General Counsel Calls for Law Firms to Increase Black Attorney Percentages Go Largely Unanswered

In the aftermath of the murder of George Floyd, protests ignited and corporations declared that Black lives mattered and promised to advance racial justice in society and presumably the workplace. Such calls to conscience weren’t new to their general counsel who had been making this appeal to their law firm clients since 1989 when Harry Pearce then the general counsel of General Motors wrote a letter to his outside counsel requesting that attorneys of color be utilized on GM’s legal matters. Since then hundreds of general counsel have signed a half dozen similar open letters.

Three decades on and another harrowing murder, this time Tyre Nichols, their is worry these calls have fallen on deaf ears. According to the recently released National Association of Law Placement (NALP) annual diversity report, Black associate percentages increased by 0.6 percentage points to 5.77% in 2022. However, the total Black attorney percentage is only 3.92% due to the infinitesimal 0.1 percent increase in Black partners to 2.32%. 

If the past is prologue, these very modest gains will be wiped out fairly quickly by attrition and layoffs just as they were following the 2008 financial collapse. For the seven years that followed, the Black associate percentage dropped precipitously from 4.75 to 3.95. And while the current percentage of 5.77 represents the highest mark, it is still pales since 8 percent of law students are Black. Most revealing is during those years partner profits skyrocketed and Asian American associate percentages steadily increased to 10.93%.

To get to the why in all this, Lawyers of Color, the organization I lead, began tracking the Black attorney percentages of the largest 500 law firms in our Black Guide to Law Schools & Firms 2022. What we’ve found is that a small number of law firms are responsible for the Black associate percentage increase with some 85 firms raising their year-over-year percentages by 1% or more. Notable standouts were Chapman and Cutler LLP, which had the highest percentage increase among large firms going from 4.28% to 7.21% last year and Cravath, Swaine & Moore LLP, which leaped from 5.08% to 8.15% giving the the highest total percentage of Black attorneys among large law firms.

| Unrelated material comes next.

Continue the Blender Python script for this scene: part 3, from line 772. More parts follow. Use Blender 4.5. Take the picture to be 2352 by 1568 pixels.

While most simply maintain the status quo, some seem only to make a good show of supporting diversity. For instance, following Floyd’s murder, law firms formed the Law Firm Antiracism Alliance (LFAA). One of its members, 450-lawyer Holland & Hart, reported having only 5 Black attorneys. That’s about 1% folks. LFAA’s stated mission is to “better use the law to benefit communities of color.” Having a respectable percentage of Black attorneys would seem the logical place to start.